Table 1. The Differences between MAE, MSE and R2.

4. Limitations and prospects

Although the LSTM prediction model after considering the changes in investor's sentiment achieves more accurate results, the improved LSTM prediction model still has a considerable discrepancy with the real stock price data. The overall prediction of stock price trends is more accurate, but the prediction of stock prices in certain time periods is not very satisfactory, and these limitations, usually, are caused by external uncertainties, i.e., not purely by changes in investor sentiment. Compared to data that can be collected and analysed like changes in investor sentiment, for example, things like changes in national policies, global economic fluctuations and changes in demand markets are difficult to collect usable data and information. This highly confidential information has an immediate impact on this area of the stock market when it is released, at which point predictive analyses can be conducted without reliable and accurate results. These constraints cannot be overcome for the time being, so only the effects that changes in investor sentiment can have on the stock price market are considered in the stock price prediction experiments in this paper.

5. Conclusion

To sum up, the LSTM prediction model is used to predict the change of Google stock price, and the sentiment index obtained from sentiment analysis is added in the process of constructing the experimental model, thus improving the original LSTM prediction model. In the first stage of the experiment, the basic LSTM prediction model is used to predict the stock price changes, and then the visualised output results are obtained. In the second phase the original LSTM prediction model is improved and a sentiment index obtained by sentiment analysis of the information on investors' psychological sentiment changes is added to predict the stock price changes again and the visualised output is obtained. A visual comparison of the two is made and the results are displayed on the same output image, which shows that the LSTM prediction model after adding the sentiment analysis model and using the sentiment index obtained from the sentiment analysis is more accurate in predicting the change in the stock price of google. Then by calculating the MSE, MAE, R2 which are the three evaluation indexes to assess the accuracy of the prediction, it is again confirmed that the change in investor's sentiment will have a non-negligible impact on the stock price change.

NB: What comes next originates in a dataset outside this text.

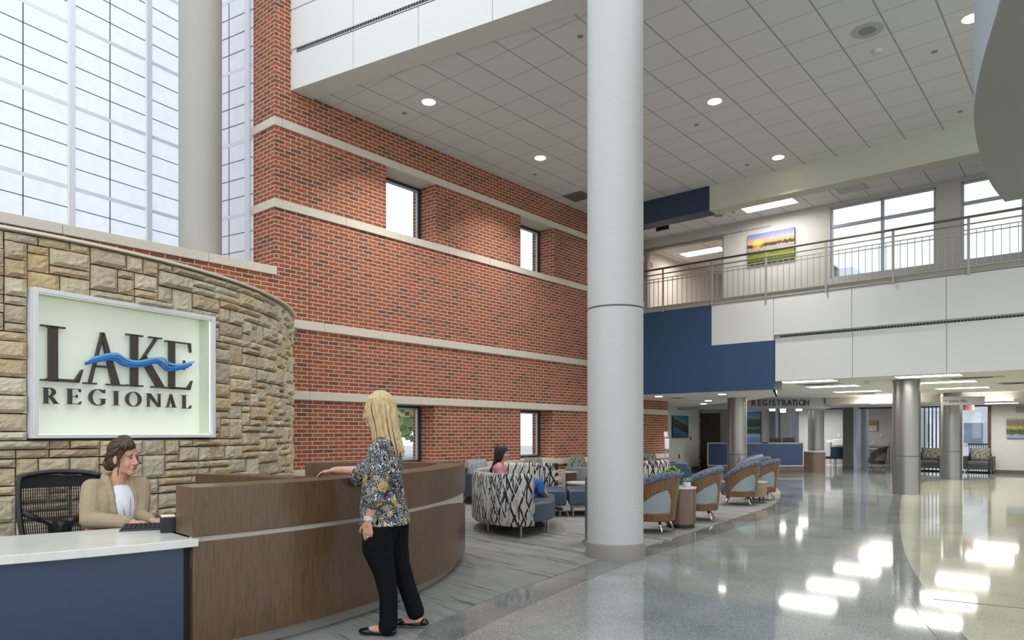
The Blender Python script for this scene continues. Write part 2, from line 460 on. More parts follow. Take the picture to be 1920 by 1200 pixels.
# ---------- translucent panel walls (D / C directions) ----------
K = Vector((-5.48, 12.33))
TL = bpy.data.materials.new('translucent wall panel'); TL.use_nodes = True
nt = TL.node_tree; nt.nodes.clear(); o_ = nt.nodes.new('ShaderNodeOutputMaterial')
tb = nt.nodes.new('ShaderNodeBsdfTranslucent'); tb.inputs[0].default_value = (.50, .53, .56, 1)
nz = nt.nodes.new('ShaderNodeTexNoise'); nz.inputs['Scale'].default_value = 7; nz.inputs['Detail'].default_value = 4
tcc = nt.nodes.new('ShaderNodeTexCoord'); nt.links.new(tcc.outputs['Object'], nz.inputs['Vector'])
rp = nt.nodes.new('ShaderNodeValToRGB'); rp.color_ramp.elements[0].position = .3; rp.color_ramp.elements[0].color = (.48, .51, .55, 1); rp.color_ramp.elements[1].position = .7; rp.color_ramp.elements[1].color = (.54, .565, .60, 1)
nt.links.new(nz.outputs['Fac'], rp.inputs[0]); nt.links.new(rp.outputs[0], tb.inputs[0])
df = nt.nodes.new('ShaderNodeBsdfDiffuse'); df.inputs[0].default_value = (.3, .32, .34, 1)
ad = nt.nodes.new('ShaderNodeAddShader'); nt.links.new(tb.outputs[0], ad.inputs[0]); nt.links.new(df.outputs[0], ad.inputs[1]); nt.links.new(ad.outputs[0], o_.inputs[0])
LINE = mat('panel grid line', '#4a4d52', .5); BARG = mat('panel rail', '#dfe1e8', .5, .2); MUL = mat('panel mullion', '#e0e1e6', .4, .2)
def kal(name, origin, d, n, t0, t1, z0, z1, thick, thin):
    root = sroot(name, label='tall translucent wall panel grid')
    def bx(b, s0, s1, o0, o1, za, zb):
        pts = [(origin.x+d[0]*s+n[0]*o, origin.y+d[1]*s+n[1]*o) for s, o in ((s0, o0), (s1, o0), (s1, o1), (s0, o1))]
        b.prism(pts, za, zb)
    b = MB(); P = [(origin.x+d[0]*s, origin.y+d[1]*s) for s in (t0, t1)]
    b.face([(P[0][0], P[0][1], z0), (P[1][0], P[1][1], z0), (P[1][0], P[1][1], z1), (P[0][0], P[0][1], z1)])
    b.build('panel', TL, root)
    b1 = MB(); b2 = MB(); z = 5.05-1.22; i = 0
    while z < z1:
        if i % 4 == 0: bx(b2, t0, t1, .001, .008, z-.028, z+.028)
        else: bx(b1, t0, t1, .001, .006, z-.006, z+.006)
        z += .305; i += 1
    for s in thin: bx(b1, s-.007, s+.007, .001, .006, z0, z1)
    b1.build('grid_line', LINE, root); b2.build('rail', BARG, root)
    for s in thick:
        m = MB(); bx(m, s-.05, s+.05, 0, .05, z0, z1); m.build('mullion', MUL, root, bevel=.006, seg=1)
Q = Vector((-5.68, 12.0)); oK = (K-Q).dot(Vector(D2))
kal('window_7', Q, D2, C2, -9, oK, 3.2, 10, (-5.4, -4.19, -2.98, -1.769, -.557), (-6.0, -4.8, -3.6, -2.41, -1.179, .03))
kal('window_8', K, C2, (-D2[0], -D2[1]), 0, 1.75, 3.2, 10, (1.29,), (.18, .794))
# ---------- columns ----------
COLM = mat('column paint', '#b9bab6', .5); kk = NT(COLM); nn = kk.noise(kk.coord('Object', (1, 1, 60)), 4, 3); kk.color(kk.mix(.25, '#b9bab6', kk.ramp(nn, [(.3, '#a5a6a4'), (.7, '#cbccc8')])))
COLL = mat('warm column paint', '#a9a59e', .6)
MET = mat('metallic column cladding', '#8d8c88', .32, .75)
def column(x, y, r, z1, m, label, base=None, ring=None):
    t = thing('column', label, 'column', (x, y, 0))
    b = MB(); b.cyl(0, 0, .0 if not base else base, (ring or z1)-.0, r, n=64)
    b.build('shaft', m, t, smooth='auto')
    if base: MB().lathe([(r+.02, 0), (r+.022, base-.03), (r+.016, base-.004), (r, base)], n=64).build('base', mat('column base', '#8b8580', .5), t, smooth='auto')
    if ring:
        MB().cyl(0, 0, ring, ring+.02, r-.004, n=64).build('joint_ring', mat('joint groove', '#5a5a58', .5), t, smooth='auto')
        MB().cyl(0, 0, ring+.02, z1, r, n=64).build('upper_shaft', m, t, smooth='auto')
    return t
column((1153.5-960)/F*8.0, 8.0, .315, 9.9, COLM, 'large pale grey round column rising from floor to high ceiling in front of lounge', base=.175, ring=2.79)
column(-4.78, 10.8, .307, 9.9, COLL, 'tall warm grey column behind the stone wall against the translucent panels')
def lowcol(px, Z, r, z1, label, ring): column((px-960)/F*Z, Z, r, z1, MET, label, ring=ring)
lowcol(1382, 18.6, .25, 2.33, 'silver column between the barrel chairs and the blue registration desk', .83)
lowcol(1699.5, 16.22, .287, 2.615, 'nearest silver column standing on the polished floor at the right', .86)
lowcol(1783.5, 21.5, .292, 2.615, 'silver column beside the hanging Business Office sign', .83)
# ---------- high ceiling, angled fascia, beam ----------
def onC(s, off=0, z=None): return (-3.5095+C2[0]*s+D2[0]*off, 11.16+C2[1]*s+D2[1]*off)
def sC(px):   # distance along the fascia for a photo column
    r = (px-CX)/F; return (r*11.16+3.5095)/(C2[0]-r*C2[1])
b = MB()
b.prism([onC(-.1, .3), onC(15, .3), g(12.5, 8), g(14.8, 8), g(14.8, V0), ], 6.87, 6.92)
struct(b.build('ceiling', TILE, uv=lambda p, n: (p.x*AX+p.y*AY, p.x*CX_+p.y*CY_)))
b = MB()
b.prism([onC(-.2, .02), onC(15, .02), onC(15, .40), onC(-.2, .40)], 6.83, 9.8)
struct(b.build('wall_fascia', WHITE))
b = MB(); cuts = [-.0]+[sC(x) for x in (662, 784, 923)]; st_ = cuts[-1]-cuts[-2]
while cuts[-1] < 14: cuts.append(cuts[-1]+st_)
for a, c in zip(cuts, cuts[1:]):
    for z0, z1 in ((6.83, 7.40), (7.475, 8.1), (8.11, 9.8)):
        b.prism([onC(a+.004, -.0), onC(c-.004, 0), onC(c-.004, .019), onC(a+.004, .019)], z0, z1-.008)
struct(b.build('wall_fascia_panels', WHITE, bevel=.003, seg=1))
def slot(name, label, P, z, h):
    t = thing(name, label, 'air vent')
    return t
t = thing('slot_diffuser', 'long dark slot diffuser running across the high white fascia', 'air vent')
s0 = sC(556)
b = MB(); b.prism([onC(s0, -.004), onC(14, -.004), onC(14, .012), onC(s0, .012)], 7.402, 7.415); b.prism([onC(s0, -.004), onC(14, -.004), onC(14, .012), onC(s0, .012)], 7.462, 7.474)
b.build('frame', ALU, t)
b = MB(); b.prism([onC(s0, .008), onC(14, .008), onC(14, .0185), onC(s0, .0185)], 7.415, 7.462)
b.build('slot', mat('vent dark', '#33342f', .6), t)
b = MB(); s = s0
while s < 9: b.prism([onC(s, .0), onC(s+.02, .0), onC(s+.02, .012), onC(s, .012)], 7.415, 7.462); s += .05
b.build('fins', mat('vent fin', '#6e6d66', .5), t)
VB = vfor(1330, 14.75)
BEAM = mat('pale green white beam paint', '#c3c6b4', .6)
BLUED = mat('blue beam paint', '#27374f', .5)
struct(MB().gbox(14.75, 15.1, VB, 12, 6.34, 6.87).build('wall_beam', BEAM))
struct(MB().gbox(14.70, 15.12, V0, VB, 6.33, 6.87).build('wall_beam_blue', BLUED))
# ---------- balcony ----------
UB, UW = 15.0, 17.33
ZF, ZC, ZL = 4.28, 4.39, 2.52
struct(MB().gbox(UB+.03, 29.3, V0-3, 14, 4.0, ZC).build('floor_upper', mat('upper floor', '#8c8880', .7)))
v34 = vfor(1334, UB); v50 = vfor(1450.5, UB)
zs = zat(1334, 648, UB); zb = zat(1450, 730, UB); zw = 2.50
b = MB(); b.gbox(UB, UB+.06, V0, v34, zs, ZF-.004); b.gbox(UB, UB+.06, V0, v50, zb, zs)
b.gbox(UB+.06, UB+.5, v50-.06, v50, zb, zs)
struct(b.build('wall_blue', BLUE))
zsl = zat(1463, 627, UB)
b = MB(); vs = [v34, v50, vfor(1597, UB), vfor(1774, UB)]; d_ = vs[3]-vs[2]
while vs[-1] < 11: vs.append(vs[-1]+d_)
for i, (a, c) in enumerate(zip(vs, vs[1:])):
    b.gbox(UB-.005, UB+.05, a+.004, c-.004, zs if i == 0 else zsl, ZF-.006)
for a, c in zip([v50+.01]+vs[2:], vs[2:]):
    b.gbox(UB+.045, UB+.10, a+.004, c-.004, zw, zsl-.075)
struct(b.build('wall_fascia_balcony', WHITE, bevel=.003, seg=1))
b = MB(); b.gbox(UB+.1, UB+.3, V0, 12, zw+.01, 4.2); struct(b.build('wall_fascia_core', WHITE))
t = thing('slot_diffuser', 'long dark slot diffuser under the balcony panels above the corridor', 'air vent')
vs0 = vfor(1461, UB)
MB().gbox(UB+.06, UB+.099, vs0, 11, zsl-.066, zsl-.012).build('slot', mat('vent dark'), t)
b = MB(); b.gbox(UB+.045, UB+.06, vs0, 11, zsl-.074, zsl-.064); b.gbox(UB+.045, UB+.06, vs0, 11, zsl-.014, zsl-.004); b.build('frame', ALU, t)
b = MB(); s = vs0
while s < 5: b.gbox(UB+.05, UB+.062, s, s+.02, zsl-.064, zsl-.014); s += .055
b.build('fins', mat('vent fin'), t)
# curb and railing
RAILM = mat('warm silver rail paint', '#a09d93', .4, .5)
struct(MB().gbox(UB-.02, UB+.12, V0, 12, ZF, ZC).build('trim_7', mat('curb stone', '#9b978c', .6), bevel=.004, seg=1))
rt = thing('balcony_railing', 'long metal balcony railing with slim balusters along the upper floor edge', 'railing')
pv = [vfor(x, UB) for x in (1244.5, 1336, 1437, 1549, 1675.5, 1816.5)]
sp = (pv[-1]-pv[0])/5
pv = [pv[0]+sp*i for i in range(-1, 9)]
zr = [zat(1675.5, y, UB) for y in (431.5, 444, 454, 461)]
ur = UB-.035
for i, v in enumerate(pv):
    b = MB()
    if v > V0: b.gbox(ur-.012, ur+.012, v-.022, v+.022, ZF-.03, zr[0]-.02); b.build('post', RAILM, rt, bevel=.003, seg=1)
b = MB(); e = V0+.02
b.tube([(*g(ur, e), zr[0]), (*g(ur, 9), zr[0])], .024, 10)
b.build('handrail', mat('handrail bronze', '#7b756a', .35, .6), rt, smooth=True)
b = MB(); b.tube([(*g(ur, e), zr[1]), (*g(ur, 9), zr[1])], .015, 8); b.build('mid_rail', RAILM, rt, smooth=True)
b = MB()
for z in zr[2:]: b.gbox(ur-.008, ur+.008, e, 9, z-.009, z+.009)
b.build('lower_rail', RAILM, rt)
b = MB(); b.gbox(ur-.008, ur+.008, e, 9, ZC-.005, ZC+.012); b.build('bottom_rail', RAILM, rt)
nb = 0
for i in range(len(pv)-1):
    for j in range(1, 10):
        v = pv[i]+sp*j/10
        if v < V0+.05 or v > 6 or nb >= 98: continue
        nb += 1
        MB().gbox(ur-.006, ur+.006, v-.006, v+.006, ZC, zr[2]).build('baluster', RAILM, rt)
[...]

However, when analysing the experimental results, it is found that the predictions obtained from the improved LSTM prediction model still have intuitive differences from the original stock price data. These are limited by policy changes between countries, fluctuations in the global economic market, and the impact of certain unexpected events, and the impact of these factors will be minimised in subsequent research. The experimental conclusions obtained in this paper can remind investors as well as relevant researchers to consider information other than the basic stock data information when predicting stock price changes, especially the psychological changes of investors, which will directly affect the stock price changes. In addition, the prediction experimental scheme in this paper will also help investors to predict stock price changes more accurately, reduce risky losses, and obtain higher returns.